Myth 5: Money is Power.  This is a throw-away chapter in which he explains that having money isn't a source of power because anyone can go get as much as they want anytime they want.  Yes, you can be just like John D. Rockefeller just by promoting a really good business plan - people will throw money at you because of your superior soul purpose.  (He completely neglects to consider that your soul purpose might be a poorly compensated activity like feeding the hungry or tending the aged.)  Oh, BTW, money isn't evil, because you can give to nice charities.   This read like he was rebutting his grandmother's chastisements that he was too concerned with money.

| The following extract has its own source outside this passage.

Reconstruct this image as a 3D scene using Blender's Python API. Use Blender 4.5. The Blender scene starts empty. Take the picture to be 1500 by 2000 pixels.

Myth 6: High Risk = High Return had a nice section on page 147 on gambling versus investing that I wish more people understood.  But he goes on a few pages later to explain that there is no such thing as a risky investment.  Those ships carrying spices from the Orient - they should have been appropriately hedged.  Done his way, no one ever loses money.  Uh. yeah.  Did I mention that he's REALLY young?  Also, that this was published in 2007?  He made me glad that most of my own stock holdings are in the field of reinsurance.  (His way is still a gamble, but one where the house always gets a good cut either way.)

Myth 7: Self-insurance is a chapter where he explains that you should pay money for all sorts of insurance and hedges so you don't have to keep any money sitting around in savings.  He considers it the job of a clever person to figure out all forms of risk and hedge them.   He considers himself to be clever enough to have foreseen all possible problems he'll face in life.

Myth 8: Avoid Debt Like the Plague.  Instead of having pesky savings sitting around doing nothing, you can leverage all your savings into tons of sub-prime real estate which you will easily be able to flip whenever you get into a cash flow crunch from servicing all that debt.  Do I really need to comment on this advice?  I think I do not.  There is a nice paragraph or two on page 200 about good debt versus bad debt, though.

Myth 9: A Penny Saved Is a Penny Earned explains that we need to live large, buy the most expensive of everything and really seek out value.  There's no such thing as not being able to afford something - just put it on debt!  He laughs at people who don't run the air conditioner as being silly in their frugality and view of the world as having scarce resources.  Live it up!

Through-out the book there's some pseudo-religious crap about living to your highest Soul Purpose and how that requires you drive the best cars ($200,000 ones!) and wear the most expensive sneakers (tell the clerk money is no object!) and attend the most expensive seminars (his!).  He seems to think that he's not just smart, he's divinely ordained to live large.


To say I found this book offensive would be wrong.  Mostly I felt like pointing and laughing at a guy who is surely hurting right now.  He mentioned a couple of times how smart he was to get me to shell out $25 for his book and I was smugly pleased each time to note that I got it out of the library.

He had just enough smatterings of insight about what's involved with becoming financially well-off that it tainted the message of utter Wrongness with Correctness in a few short paragraphs.  I find this worrying more than offensive.  I sincerely hope whoever gets it out of the library realizes that the lines underlined in pencil were the places he was dead WRONG, not insightful gems.  (It not being my book, I didn't make margin notes beyond occasionally underlining to use for this review.)  If you're interested in how to overcome middle-class views on entrepreneurship, risk-taking and buying real estate to flip, a better read would be Rich Dad, Poor Dad by Robert Kiyosaki.  But my advice is to get that one out of the library, too.